O facto é que o crescimento económico chinês vai abrandar. A redução da população em idade de trabalho e do investimento prometem reduzir a taxa média de expansão económica. Há setores endividados, como construção, metais, madeira e fertilizantes. Os autores do relatório consideram que esta mudança terá forte impacto no setor energético mundial. No cenário proposto, a economia chinesa vai expandir-se anualmente a uma taxa de 4%, valor que cairá para uma média de 2,3% no período entre 2031 e 2050.

As necessidades de energia da China devem estabilizar em meados da atual década, prevê o estudo, resultando em emissões muito abaixo do que se admitia em relatórios anteriores. Pensava-se que a China, nos próximos 30 anos, ia ser o maior fator de aumento de dióxido de carbono, mas não será assim.

Motivos de esperança 
O limite de 1,5 graus centígrados no aumento da temperatura média global em 2050 mantém-se como cenário possível. A hipótese de se conseguir atingir o patamar de zero emissões dentro de 27 anos é justificada com a velocidade a que estão a ser adotadas as novas tecnologias de energia limpa.
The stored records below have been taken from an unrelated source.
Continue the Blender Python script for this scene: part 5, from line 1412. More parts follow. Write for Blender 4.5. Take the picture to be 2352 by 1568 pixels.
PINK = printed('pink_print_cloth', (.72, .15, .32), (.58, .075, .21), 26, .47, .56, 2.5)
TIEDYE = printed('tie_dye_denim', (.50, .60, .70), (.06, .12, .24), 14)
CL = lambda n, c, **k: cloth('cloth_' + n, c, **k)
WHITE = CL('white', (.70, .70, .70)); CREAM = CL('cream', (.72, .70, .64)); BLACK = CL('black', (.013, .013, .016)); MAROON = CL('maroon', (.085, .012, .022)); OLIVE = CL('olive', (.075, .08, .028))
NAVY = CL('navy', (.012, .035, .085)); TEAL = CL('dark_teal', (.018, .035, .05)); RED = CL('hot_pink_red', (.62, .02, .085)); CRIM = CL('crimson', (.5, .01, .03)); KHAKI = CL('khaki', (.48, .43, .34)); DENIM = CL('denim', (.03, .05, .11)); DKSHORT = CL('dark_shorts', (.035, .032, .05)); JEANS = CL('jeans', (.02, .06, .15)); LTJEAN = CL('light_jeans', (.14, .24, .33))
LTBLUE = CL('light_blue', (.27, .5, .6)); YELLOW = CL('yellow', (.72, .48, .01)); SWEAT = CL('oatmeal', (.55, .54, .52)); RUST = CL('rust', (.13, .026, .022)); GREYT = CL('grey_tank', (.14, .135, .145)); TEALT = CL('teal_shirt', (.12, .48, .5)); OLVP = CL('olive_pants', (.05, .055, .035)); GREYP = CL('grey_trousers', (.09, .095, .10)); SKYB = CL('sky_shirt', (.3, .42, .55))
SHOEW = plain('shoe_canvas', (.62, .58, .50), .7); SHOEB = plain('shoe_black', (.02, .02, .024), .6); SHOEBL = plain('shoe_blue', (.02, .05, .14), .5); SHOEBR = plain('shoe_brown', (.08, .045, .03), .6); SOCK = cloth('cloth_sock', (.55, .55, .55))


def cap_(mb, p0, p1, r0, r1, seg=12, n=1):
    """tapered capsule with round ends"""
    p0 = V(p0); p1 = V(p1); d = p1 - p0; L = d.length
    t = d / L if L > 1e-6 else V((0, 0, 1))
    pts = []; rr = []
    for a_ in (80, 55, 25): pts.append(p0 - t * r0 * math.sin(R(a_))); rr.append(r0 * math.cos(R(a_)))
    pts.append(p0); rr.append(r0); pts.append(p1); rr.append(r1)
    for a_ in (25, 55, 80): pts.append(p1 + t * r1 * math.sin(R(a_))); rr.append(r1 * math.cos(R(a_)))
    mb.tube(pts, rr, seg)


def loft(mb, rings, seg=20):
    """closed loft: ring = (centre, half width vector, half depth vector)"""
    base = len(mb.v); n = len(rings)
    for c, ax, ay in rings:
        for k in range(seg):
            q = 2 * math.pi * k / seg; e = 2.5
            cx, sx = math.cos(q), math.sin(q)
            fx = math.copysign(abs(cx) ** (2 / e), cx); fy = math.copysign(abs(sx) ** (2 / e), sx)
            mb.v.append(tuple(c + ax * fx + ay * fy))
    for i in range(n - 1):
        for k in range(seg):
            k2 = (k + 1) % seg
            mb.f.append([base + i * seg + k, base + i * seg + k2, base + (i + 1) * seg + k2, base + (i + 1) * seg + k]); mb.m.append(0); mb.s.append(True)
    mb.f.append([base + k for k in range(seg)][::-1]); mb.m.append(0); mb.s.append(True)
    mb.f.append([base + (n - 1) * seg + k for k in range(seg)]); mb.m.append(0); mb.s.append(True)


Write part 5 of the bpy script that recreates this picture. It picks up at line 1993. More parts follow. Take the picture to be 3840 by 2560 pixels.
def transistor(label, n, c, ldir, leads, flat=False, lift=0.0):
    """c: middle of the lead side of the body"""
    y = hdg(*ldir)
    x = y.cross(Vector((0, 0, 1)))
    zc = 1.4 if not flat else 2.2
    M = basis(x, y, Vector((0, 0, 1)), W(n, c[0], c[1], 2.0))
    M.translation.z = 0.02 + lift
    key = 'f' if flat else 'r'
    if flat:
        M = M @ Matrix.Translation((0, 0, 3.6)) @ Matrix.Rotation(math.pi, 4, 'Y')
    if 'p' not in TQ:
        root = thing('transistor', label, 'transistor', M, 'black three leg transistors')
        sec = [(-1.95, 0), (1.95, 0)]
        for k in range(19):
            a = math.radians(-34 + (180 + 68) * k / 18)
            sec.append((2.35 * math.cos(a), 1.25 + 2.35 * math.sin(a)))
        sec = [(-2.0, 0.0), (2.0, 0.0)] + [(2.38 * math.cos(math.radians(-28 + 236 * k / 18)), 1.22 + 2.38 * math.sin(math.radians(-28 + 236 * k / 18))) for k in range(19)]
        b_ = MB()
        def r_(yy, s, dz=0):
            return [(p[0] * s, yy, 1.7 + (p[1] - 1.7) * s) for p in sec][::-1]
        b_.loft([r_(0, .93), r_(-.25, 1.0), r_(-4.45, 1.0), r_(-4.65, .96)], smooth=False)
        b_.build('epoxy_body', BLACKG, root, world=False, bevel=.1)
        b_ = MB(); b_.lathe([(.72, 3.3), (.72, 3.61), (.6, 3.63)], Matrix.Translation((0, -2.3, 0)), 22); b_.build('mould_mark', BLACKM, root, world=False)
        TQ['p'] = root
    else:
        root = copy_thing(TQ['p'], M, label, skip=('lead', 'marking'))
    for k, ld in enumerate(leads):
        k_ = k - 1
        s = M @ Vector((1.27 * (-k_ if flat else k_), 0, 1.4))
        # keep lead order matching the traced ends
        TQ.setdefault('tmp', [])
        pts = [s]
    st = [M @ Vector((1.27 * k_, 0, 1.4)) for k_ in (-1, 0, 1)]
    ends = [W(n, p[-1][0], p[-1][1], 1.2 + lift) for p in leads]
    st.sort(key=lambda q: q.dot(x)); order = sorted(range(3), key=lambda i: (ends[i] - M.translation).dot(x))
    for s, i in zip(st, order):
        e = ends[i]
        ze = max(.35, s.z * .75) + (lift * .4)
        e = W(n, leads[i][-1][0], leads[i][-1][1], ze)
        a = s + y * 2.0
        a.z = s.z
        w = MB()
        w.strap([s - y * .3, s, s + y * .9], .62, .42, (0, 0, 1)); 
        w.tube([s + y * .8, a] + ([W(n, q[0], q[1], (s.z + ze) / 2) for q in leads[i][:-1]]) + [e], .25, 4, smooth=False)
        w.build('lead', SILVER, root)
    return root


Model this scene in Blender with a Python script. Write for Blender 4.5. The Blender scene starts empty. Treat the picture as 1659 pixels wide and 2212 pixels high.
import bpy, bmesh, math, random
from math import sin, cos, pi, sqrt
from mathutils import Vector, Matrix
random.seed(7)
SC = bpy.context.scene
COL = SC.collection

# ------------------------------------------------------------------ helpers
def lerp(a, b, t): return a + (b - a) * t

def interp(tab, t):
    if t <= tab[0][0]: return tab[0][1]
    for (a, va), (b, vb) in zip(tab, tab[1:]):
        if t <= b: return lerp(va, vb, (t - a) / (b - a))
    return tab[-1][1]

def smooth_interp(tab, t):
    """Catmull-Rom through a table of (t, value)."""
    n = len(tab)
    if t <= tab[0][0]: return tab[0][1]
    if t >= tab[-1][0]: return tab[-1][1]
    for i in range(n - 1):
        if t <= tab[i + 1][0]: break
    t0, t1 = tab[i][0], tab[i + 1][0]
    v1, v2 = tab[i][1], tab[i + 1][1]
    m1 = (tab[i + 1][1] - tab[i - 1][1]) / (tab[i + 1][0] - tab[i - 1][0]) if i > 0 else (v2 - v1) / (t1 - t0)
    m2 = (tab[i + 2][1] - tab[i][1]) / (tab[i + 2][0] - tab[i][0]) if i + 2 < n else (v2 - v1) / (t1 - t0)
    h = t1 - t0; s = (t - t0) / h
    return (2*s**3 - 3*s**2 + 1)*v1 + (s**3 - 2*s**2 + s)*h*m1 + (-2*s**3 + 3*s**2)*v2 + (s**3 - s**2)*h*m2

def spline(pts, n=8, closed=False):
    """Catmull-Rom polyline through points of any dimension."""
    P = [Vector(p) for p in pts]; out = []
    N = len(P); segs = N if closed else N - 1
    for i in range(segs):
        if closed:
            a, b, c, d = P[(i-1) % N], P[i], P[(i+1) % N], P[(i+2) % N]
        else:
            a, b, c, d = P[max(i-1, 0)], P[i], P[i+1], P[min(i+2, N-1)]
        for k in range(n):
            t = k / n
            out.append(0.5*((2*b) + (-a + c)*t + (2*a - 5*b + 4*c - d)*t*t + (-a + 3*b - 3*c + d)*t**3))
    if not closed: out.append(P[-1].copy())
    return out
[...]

"Em setembro de 2023, os compromissos ligados às [políticas] de emissões zero cobriam mais de 85% das emissões [de gases com efeito de estufa] do setor da energia e 90% do PIB" mundial, pode ler-se no documento. Neste momento, há 99 países que aprovaram compromissos e em todo o mundo os governos estão a assumir novas ambições. Por outro lado, o ritmo da adoção dos carros elétricos surpreendeu toda a gente, sendo provável que se atinja a meta de 2030, com dois elétricos em cada três carros vendidos.

Os mecanismos de preço estão a funcionar e há inovações constantes (reciclagem, baterias sólidas, painéis solares mais eficientes). "A nossa previsão é de que a capacidade de fabrico de painéis solares e baterias de carros elétricos seja suficiente para atingir a procura que permite cumprir o cenário de emissões zero", consideram os autores. As energias renováveis já são competitivas e as empresas gastam somas enormes em investigação e desenvolvimento. Ao longo desta década, o consumo de combustíveis fósseis deverá cair pelo menos em 25% do valor atual, sobretudo à custa do carvão.

A questão social
Existe apesar de tudo uma limitação nas tecnologias de energia limpa, nomeadamente a concentração geográfica, sobretudo na China. Num contexto de tensões geopolíticas, qualquer conflito pode levar a ruturas, mas também um acidente industrial ou episódios de clima extremo. Outro problema potencial discutido no documento é a desigualdade social, já que muitas medidas ligadas à transição afetam sobretudo os mais pobres. Veja-se por exemplo o gasto que uma família rica terá com a conservação de energia na sua casa, muito menor do que é necessário para uma família pobre com habitação mais modesta.

A questão dos minerais também é mencionada no longo relatório da Agência Internacional de Energia. As tecnologias de descarbonização e de eletrificação vão exigir quantidades elevadas de minerais dispendiosos, com destaque para cobre, lítio e algumas terras raras. A IEA considera que haverá procura significativa já em 2030, mas não se mencionam eventuais quebras na oferta, pelo contrário, os países estão a diversificar as cadeias de produção e a abrir novas minas. Reconhece-se, no entanto, que os minerais da transição continuam geograficamente concentrados, problema que levará anos a mitigar.

Ainda dois aspetos importantes, as questões do emprego e do comportamento. Em todo o mundo existem 67 milhões de pessoas a trabalhar nos setores ligados à energia, incluindo mobilidade, eletricidade ou minerais críticos. Este relatório prevê uma criação líquida de emprego durante a transição para energias limpas. A indústria automóvel, por exemplo, terá de encerrar fábricas de veículos a combustão interna, mas isso será compensado pelo fabrico de novos carros elétricos. Os custos sociais parecem limitados e um dos cenários discutidos no texto prevê criação líquida de 17 milhões de empregos.

A velocidade da mudança dependerá do comportamento de milhões de pessoas. Esta é outra das grandes incógnitas no setor da energia, mas a opinião pública promete ser decisiva na aceleração de uma transição que, afinal, não está a correr tão mal como se pensava.